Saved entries

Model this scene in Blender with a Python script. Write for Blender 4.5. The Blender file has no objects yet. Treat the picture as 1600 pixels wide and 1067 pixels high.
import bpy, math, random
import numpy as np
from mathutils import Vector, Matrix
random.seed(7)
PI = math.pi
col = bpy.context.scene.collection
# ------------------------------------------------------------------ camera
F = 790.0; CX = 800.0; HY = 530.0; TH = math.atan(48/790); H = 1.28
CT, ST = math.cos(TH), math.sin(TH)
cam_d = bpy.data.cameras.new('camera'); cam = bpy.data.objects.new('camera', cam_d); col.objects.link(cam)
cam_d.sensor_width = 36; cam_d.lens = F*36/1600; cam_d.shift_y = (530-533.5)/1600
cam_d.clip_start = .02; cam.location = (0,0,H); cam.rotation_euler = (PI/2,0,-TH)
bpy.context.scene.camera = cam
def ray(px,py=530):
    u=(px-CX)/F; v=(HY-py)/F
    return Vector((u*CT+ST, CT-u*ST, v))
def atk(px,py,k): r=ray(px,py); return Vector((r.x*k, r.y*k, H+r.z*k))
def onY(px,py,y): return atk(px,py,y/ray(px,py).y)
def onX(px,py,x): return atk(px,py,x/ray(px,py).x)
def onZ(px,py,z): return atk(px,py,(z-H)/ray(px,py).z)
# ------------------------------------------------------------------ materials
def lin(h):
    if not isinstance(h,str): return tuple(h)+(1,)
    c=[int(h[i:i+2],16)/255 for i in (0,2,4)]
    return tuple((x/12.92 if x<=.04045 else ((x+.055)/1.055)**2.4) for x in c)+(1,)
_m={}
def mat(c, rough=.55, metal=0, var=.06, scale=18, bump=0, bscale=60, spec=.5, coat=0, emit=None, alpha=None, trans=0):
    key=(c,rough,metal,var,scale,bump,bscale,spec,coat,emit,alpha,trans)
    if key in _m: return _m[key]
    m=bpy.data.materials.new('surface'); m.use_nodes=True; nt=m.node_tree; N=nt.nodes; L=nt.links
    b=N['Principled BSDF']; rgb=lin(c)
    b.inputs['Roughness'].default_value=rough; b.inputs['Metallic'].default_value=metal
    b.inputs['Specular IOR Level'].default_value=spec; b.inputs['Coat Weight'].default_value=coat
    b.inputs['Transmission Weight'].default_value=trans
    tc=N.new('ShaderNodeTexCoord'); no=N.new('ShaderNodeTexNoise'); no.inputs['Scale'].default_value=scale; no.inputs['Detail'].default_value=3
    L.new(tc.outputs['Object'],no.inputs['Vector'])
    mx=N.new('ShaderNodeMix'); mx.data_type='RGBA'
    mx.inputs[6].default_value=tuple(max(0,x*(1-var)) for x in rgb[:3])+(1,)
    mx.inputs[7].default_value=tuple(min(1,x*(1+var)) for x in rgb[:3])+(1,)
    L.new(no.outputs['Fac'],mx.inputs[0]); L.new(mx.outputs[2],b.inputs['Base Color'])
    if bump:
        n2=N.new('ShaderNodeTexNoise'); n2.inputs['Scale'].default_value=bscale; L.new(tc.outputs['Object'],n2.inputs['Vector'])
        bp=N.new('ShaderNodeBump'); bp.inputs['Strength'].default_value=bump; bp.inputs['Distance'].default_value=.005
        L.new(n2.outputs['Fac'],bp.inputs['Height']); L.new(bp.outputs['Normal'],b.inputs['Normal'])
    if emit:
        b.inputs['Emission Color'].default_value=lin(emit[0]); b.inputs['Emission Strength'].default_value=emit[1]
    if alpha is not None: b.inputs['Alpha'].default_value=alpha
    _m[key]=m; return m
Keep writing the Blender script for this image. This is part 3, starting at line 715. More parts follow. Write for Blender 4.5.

• Exercise prompt: Write out the entries above word for word.

• Solution below:
Model this scene in Blender with a Python script. Write for Blender 4.5. The Blender file has no objects yet. Treat the picture as 1600 pixels wide and 1067 pixels high.
import bpy, math, random
import numpy as np
from mathutils import Vector, Matrix
random.seed(7)
PI = math.pi
col = bpy.context.scene.collection
# ------------------------------------------------------------------ camera
F = 790.0; CX = 800.0; HY = 530.0; TH = math.atan(48/790); H = 1.28
CT, ST = math.cos(TH), math.sin(TH)
cam_d = bpy.data.cameras.new('camera'); cam = bpy.data.objects.new('camera', cam_d); col.objects.link(cam)
cam_d.sensor_width = 36; cam_d.lens = F*36/1600; cam_d.shift_y = (530-533.5)/1600
cam_d.clip_start = .02; cam.location = (0,0,H); cam.rotation_euler = (PI/2,0,-TH)
bpy.context.scene.camera = cam
def ray(px,py=530):
    u=(px-CX)/F; v=(HY-py)/F
    return Vector((u*CT+ST, CT-u*ST, v))
def atk(px,py,k): r=ray(px,py); return Vector((r.x*k, r.y*k, H+r.z*k))
def onY(px,py,y): return atk(px,py,y/ray(px,py).y)
def onX(px,py,x): return atk(px,py,x/ray(px,py).x)
def onZ(px,py,z): return atk(px,py,(z-H)/ray(px,py).z)
# ------------------------------------------------------------------ materials
def lin(h):
    if not isinstance(h,str): return tuple(h)+(1,)
    c=[int(h[i:i+2],16)/255 for i in (0,2,4)]
    return tuple((x/12.92 if x<=.04045 else ((x+.055)/1.055)**2.4) for x in c)+(1,)
_m={}
def mat(c, rough=.55, metal=0, var=.06, scale=18, bump=0, bscale=60, spec=.5, coat=0, emit=None, alpha=None, trans=0):
    key=(c,rough,metal,var,scale,bump,bscale,spec,coat,emit,alpha,trans)
    if key in _m: return _m[key]
    m=bpy.data.materials.new('surface'); m.use_nodes=True; nt=m.node_tree; N=nt.nodes; L=nt.links
    b=N['Principled BSDF']; rgb=lin(c)
    b.inputs['Roughness'].default_value=rough; b.inputs['Metallic'].default_value=metal
    b.inputs['Specular IOR Level'].default_value=spec; b.inputs['Coat Weight'].default_value=coat
    b.inputs['Transmission Weight'].default_value=trans
    tc=N.new('ShaderNodeTexCoord'); no=N.new('ShaderNodeTexNoise'); no.inputs['Scale'].default_value=scale; no.inputs['Detail'].default_value=3
    L.new(tc.outputs['Object'],no.inputs['Vector'])
    mx=N.new('ShaderNodeMix'); mx.data_type='RGBA'
    mx.inputs[6].default_value=tuple(max(0,x*(1-var)) for x in rgb[:3])+(1,)
    mx.inputs[7].default_value=tuple(min(1,x*(1+var)) for x in rgb[:3])+(1,)
    L.new(no.outputs['Fac'],mx.inputs[0]); L.new(mx.outputs[2],b.inputs['Base Color'])
    if bump:
        n2=N.new('ShaderNodeTexNoise'); n2.inputs['Scale'].default_value=bscale; L.new(tc.outputs['Object'],n2.inputs['Vector'])
        bp=N.new('ShaderNodeBump'); bp.inputs['Strength'].default_value=bump; bp.inputs['Distance'].default_value=.005
        L.new(n2.outputs['Fac'],bp.inputs['Height']); L.new(bp.outputs['Normal'],b.inputs['Normal'])
    if emit:
        b.inputs['Emission Color'].default_value=lin(emit[0]); b.inputs['Emission Strength'].default_value=emit[1]
    if alpha is not None: b.inputs['Alpha'].default_value=alpha
    _m[key]=m; return m
Keep writing the Blender script for this image. This is part 3, starting at line 715. More parts follow. Write for Blender 4.5.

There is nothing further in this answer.